Finkelstein didn’t mention that Broaddrick is a liar — she spent nearly two decades denying that Clinton raped her and even testified to that under oath until she abruptly changed her story with the help of Clinton-hating right-wingers.
Finkelstein then tried to equivocate on Trump’s behalf: “The jury in the civil Carroll defamation case found that Trump did not commit rape, but had committed sexual abuse.
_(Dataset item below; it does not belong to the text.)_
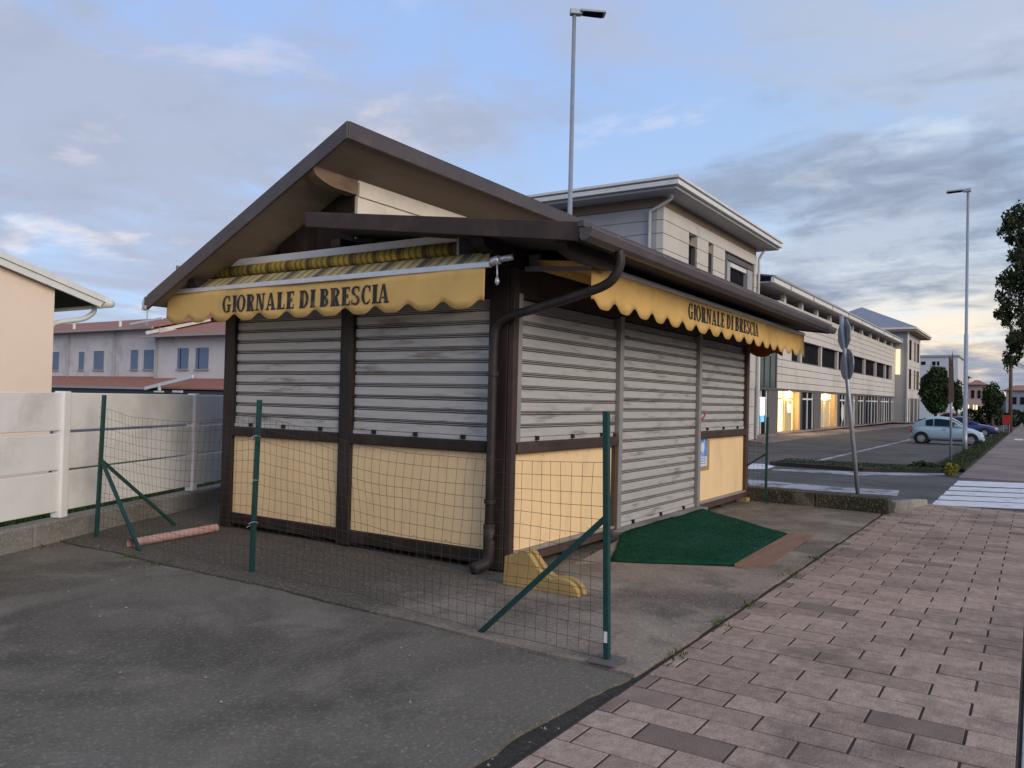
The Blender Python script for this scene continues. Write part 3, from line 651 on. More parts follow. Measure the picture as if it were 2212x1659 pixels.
stripe_mat('cloth_stripe_pale', (0.60,0.49,0.22), (0.33,0.26,0.12), (0.17,0.14,0.09), 1, 9.0)
stripe_mat('cloth_stripe_rich', (0.52,0.36,0.05), (0.26,0.17,0.03), (0.15,0.10,0.03), 1, 13.0)
def scallop(t, pitch, zlow, amp):
    ph = (t/pitch) % 1.0
    q = 0.5 - 0.5*math.cos(2*math.pi*ph)           # 0 at lobe middle, 1 in the notch
    return zlow + amp*1.12*(q**2.1)
A1 = thing('awning', 'folded yellow awning with striped roll over the two shutters facing the driveway', 'awning')
def vx(y, v): return -0.455 - 0.012*math.sin(y*2.1+.7) - 0.003*math.sin(y*7.3) - 0.007*(1-v)*(1+math.sin(y*3.1))*.5
mb = MB(); n = 220; ya, yb = 4.455, -0.02
mb.grid(lambda u, v: (vx(ya+(yb-ya)*u, v), ya+(yb-ya)*u, scallop((ya-yb)*u+.2, .4035, 2.312, .062)*(1-v)+2.66*v), n, 5)
val = mb.build('valance', M['awning_cloth'], A1, smooth=True, thick=0.003)
lettering('GIORNALE DI BRESCIA', lambda u, v, l: (vx(3.435-u, (2.405+v-2.33)/.33)-l-.002, 3.435-u+ (-.01*v), 2.405+v), 2.40, 0.178, val)
box('front_bar', M['aluminium'], A1, -0.475, -0.425, -0.066, 4.472, 2.652, 2.702, bevel=0.006)
MB().prism([(-.445,-.04,2.704),(-.445,4.46,2.704),(-.30,4.55,2.812),(-.30,.045,2.812)], (0,0,.004)).build('cloth', M['cloth_stripe_pale'], A1)
mb = MB(); prof = [(-.225+.063*math.cos(R(a)), 2.892+.063*math.sin(R(a))) for a in range(0, 360, 24)]
mb.prism([(x, .40, z) for x, z in prof], (0, 4.10, 0)); mb.build('cloth_roll', M['cloth_stripe_rich'], A1, smooth=True)
MB().prism([(-.215,.42,2.957),(-.225,.42,3.03),(-.05,.42,3.07),(-.05,.42,3.055),(-.20,.42,3.018),(-.20,.42,2.957)], (0,4.10,0)).build('cover', M['cover_white'], A1)
for y in (.40, 4.51): box('bracket', M['shutter_frame'], A1, -.30, -.02, y-.015 if y < 1 else y+.002, y+.012 if y < 1 else y+.03, 2.82, 3.02)
for y in (.5, 3.9): MB().bar((-.44,y,2.68), (-.05,y+.25,2.74), .035, .05).build('arm', M['aluminium'], A1)
kn = MB().tube([(-.44,-.07,2.70),(-.44,-.15,2.715)], .038, 10).build('joint', M['aluminium'], A1, smooth=True)
MB().tube([(-.44,-.15,2.715),(-.40,-.26,2.735)], .026, 8).build('joint', M['aluminium'], A1, smooth=True)
mb = MB(); mb.tube([(-.44,-.125,2.69),(-.44,-.13,2.60),(-.44,-.13,2.555)], .008, 6); mb.tube([(-.44,-.13,2.565),(-.44,-.132,2.53),(-.44,-.13,2.50)], [.014,.022,.008], 8); mb.build('crank_eye', M['aluminium'], A1, smooth=True)

A2 = thing('awning', 'long yellow awning valance under the gutter on the door side of the kiosk', 'awning')
def vy(x, v): return -0.705 - 0.012*math.sin(x*1.7) - 0.003*math.sin(x*6.1) - 0.007*(1-v)*(1+math.sin(x*2.7))*.5
mb = MB(); xa, xb = 0.14, 7.68
mb.grid(lambda u, v: (xa+(xb-xa)*u, vy(xa+(xb-xa)*u, v), scallop((xb-xa)*u-.245+.15*0, .4265, 2.352, .070)*(1-v)+2.71*v), 340, 5)
val = mb.build('valance', M['awning_cloth'], A2, smooth=True, thick=0.003)
lettering('GIORNALE DI BRESCIA', lambda u, v, l: (2.46+u, vy(2.46+u, (2.482+v-2.37)/.34)-l-.002, 2.482+v), 2.63, 0.178, val)
box('front_bar', M['aluminium'], A2, 0.12, 7.70, -0.725, -0.675, 2.702, 2.748, bevel=0.006)
mb = MB().prism([(.16,-.69,2.75),(7.66,-.69,2.75),(7.66,-.14,2.80),(.16,-.14,2.80)], (0,0,.004)); mb.build('cloth', M['awning_cloth'], A2)
mb = MB(); mb.prism([(.2, -.11+.06*math.cos(R(a)), 2.79+.06*math.sin(R(a))) for a in range(0, 360, 30)], (7.2, 0, 0)); mb.build('cloth_roll', M['awning_cloth'], A2, smooth=True)
for x in (.35, 6.6): MB().bar((x,-.68,2.72), (x-.2 if x < 1 else x+.1,-.03,2.73), .03, .04).build('arm', M['shutter_frame'], A2)
for x in (.2, 6.9): box('bracket', M['shutter_frame'], A2, x-.02, x+.02, -.16, -.05, 2.735, 2.86)

A3 = thing('awning', 'dark orange awning flap at the far end wall, showing under the long valance', 'awning')
mb = MB(); mb.grid(lambda u, v: (7.42+.01*math.sin(u*20), -.44+4.0*u, scallop(4.0*u+.08, .42, 2.345, .06)*(1-v)+2.66*v), 100, 3)
mb.build('valance', M['awning_under'], A3, smooth=True, thick=0.003)
box('front_bar', M['aluminium'], A3, 7.395, 7.44, -.45, 3.58, 2.662, 2.705, bevel=.005)
MB().prism([(7.42,-.43,2.707),(7.42,3.55,2.707),(6.97,3.55,2.82),(6.97,-.43,2.82)], (0,0,.004)).build('cloth', M['awning_under'], A3)

# ================================================================== SMALL THINGS ROUND THE KIOSK
ps = thing('poster', 'blue and white printed poster fixed to the peach panel right of the door', 'poster')
box('sheet', M['poster_blue'], ps, 4.735, 5.12, -.008, -.003, .66, 1.15)
box('pale_band', M['poster_white'], ps, 4.74, 5.115, -.0105, -.0085, .665, .80)
for z in (.70, .735, .77): box('text_line', M['poster_blue'], ps, 4.79, 5.06, -.0125, -.0108, z, z+.012)
MB().tube([(4.93,-.0085,.93),(4.93,-.0112,.93)], .075, 20).build('round_emblem', M['poster_white'], ps)
box('price_patch', M['poster_white'], ps, 5.03, 5.10, -.0108, -.0085, 1.06, 1.13)
bd = thing('backing_board', 'thin tan wooden board behind the blue poster', 'board')
box('board_sheet', M['yellow_block'], bd, 4.78, 5.235, -.0028, -.0008, .60, 1.03)

rm = thing('entrance_ramp', 'entrance ramp covered with dark green artificial grass before the door', 'ramp')
P0, P1, P2, P3, P4 = (2.02,-.17,.13), (4.52,-.17,.125), (3.82,-1.47,.022), (1.61,-1.53,.022), (1.03,-.52,.022)
mb = MB()
def lerp(a, b, t): return tuple(a[i]+(b[i]-a[i])*t for i in range(3))
def wavy(p): return (p[0] + .022*mnoise.noise(Vector((p[1]*4, p[0]*4, 3))), p[1] + .022*mnoise.noise(Vector((p[0]*4, p[1]*4, 7))), p[2] + .009*mnoise.noise(Vector((p[0]*3, p[1]*3, 0))))
mb.grid(lambda u, v: wavy(lerp(lerp(P3,P2,u), lerp(P0,P1,u), v)), 24, 14)
mb.grid(lambda u, v: wavy(lerp(lerp(P4,P3,u), lerp(P0,P0,u), v)), 10, 14)
mb.build('grass_mat', M['mat_green'], rm, smooth=True, thick=.014)
MB().prism([P3[:2]+(.007,), P2[:2]+(.007,), P1[:2]+(.007,), P0[:2]+(.007,), P4[:2]+(.007,)], (0,0,.004)).build('underlay', M['soil'], rm)
MB().add([(1.60,-1.54,.008),(3.90,-1.485,.008),(4.05,-1.72,.008),(1.78,-1.80,.008),(1.60,-1.54,.036),(3.90,-1.485,.036),(4.05,-1.72,.018),(1.78,-1.80,.018)],
         [(0,3,2,1),(4,5,6,7),(0,1,5,4),(1,2,6,5),(2,3,7,6),(3,0,4,7)]).build('timber_edge', M['ramp_wood'], rm)
MB().prism([(1.93,-.19,.008),(.72,-.30,.008),(.98,-.52,.008),(1.90,-.24,.10)], (0,0,.012)).build('side_board', M['grey_timber'], rm)
mb = MB(); rg = random.Random(15)
for _ in range(16000):
    if rg.random() < .78: u, v = rg.random(), rg.random(); p = lerp(lerp(P3,P2,u), lerp(P0,P1,u), v)
    else:
        u, v = rg.random(), 1-math.sqrt(rg.random()); p = lerp(lerp(P4,P3,u), P0, v)
    p = Vector(wavy(p)) + Vector((0,0,.006)); a = rg.uniform(0,6.28); w = Vector((math.cos(a), math.sin(a), 0))*.003
    mb.add([p-w, p+w, p+Vector((rg.uniform(-.007,.007), rg.uniform(-.007,.007), rg.uniform(.008,.016)))], [(0,1,2)])
mb.build('grass_pile', M['mat_green'], rm)['kind'] = 'stuff'

yb = thing('scroll_block', 'yellow cast block with wavy scroll profile standing at the kiosk corner', 'block')
yo = bezier([(0,-.245,.245),(0,-.40,.30),(0,-.465,.305),(0,-.53,.24),(0,-.60,.165),(0,-.68,.125),(0,-.77,.135),(0,-.85,.125),(0,-.915,.085),(0,-.945,.03)], 6)
prof = [(p.y, p.z) for p in yo] + [(-.945,.008),(-.235,.008)]
for x0, sh, nm in ((-.405,0,'slab'),(-.325,.006,'slab')):
    MB().prism([(x0,y-sh,z+sh*.6 if z > .05 else z) for y, z in prof], (.055,0,0)).build(nm, M['yellow_block'], yb, bevel=.008)
MB().prism([(-.349,y+.012,max(.009,z-.022)) for y, z in prof], (.023,0,0)).build('web', M['yellow_block'], yb)

pp = thing('plastic_pipe', 'dirty pink plastic pipe lying on the ground by the kiosk corner', 'pipe')
pa, pb = Vector((-1.38,3.50,.046)), Vector((-.30,3.66,.046)); n = 60; path = [pa.lerp(pb, k/n) for k in range(n+1)]
MB().tube(path, [.042 + (.004 if k % 3 == 0 else 0) for k in range(n+1)], 12, cap=False).build('tube', M['pink_plastic'], pp, smooth=True)
MB().tube([pa.lerp(pb,-.02), pa.lerp(pb,.04)], .050, 12, cap=False).build('collar', M['pink_plastic'], pp, smooth=True)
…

The judge in the case — Lewis Kaplan, a Clinton appointee — expressed his view that the two terms are interchangeable.” Finkelstein didn’t explain why they weren’t, especially when a judge ruled that the claim Trump raped Carroll is “substantially true.”
Tom Olohan unironically touted a Fox News host complaining that other outlets didn’t air Trump’s victory speech:
Fox Business host Charles Payne bodied MSNBC host Rachel Maddow and legacy media setting themselves up as the gatekeepers of facts.
After playing a sanctimonious lecture by Maddow on why the media refuses to give Trump “an unfiltered live platform,” Payne derided this strategy as both wrong and ineffective on the Jan. 16 edition of Making Money with Charles Payne. Payne said, “No one ever gave them the job of deciding what was true or false.”
Earlier this week, both MSNBC and CNN opted to silence former President Donald Trump during his victory speech following the Republican Iowa caucuses. CNN Anchor Jake Tapper opted to censor Trump at the first mention of immigration. Notably, Tapper has been known to freak out when Trump is given a chance to speak uninterrupted or portrayed in a positive light.
Olohan was silent about the fact that the channel that employs Payne likes to silence Biden, nor did Payne apparently address that issue.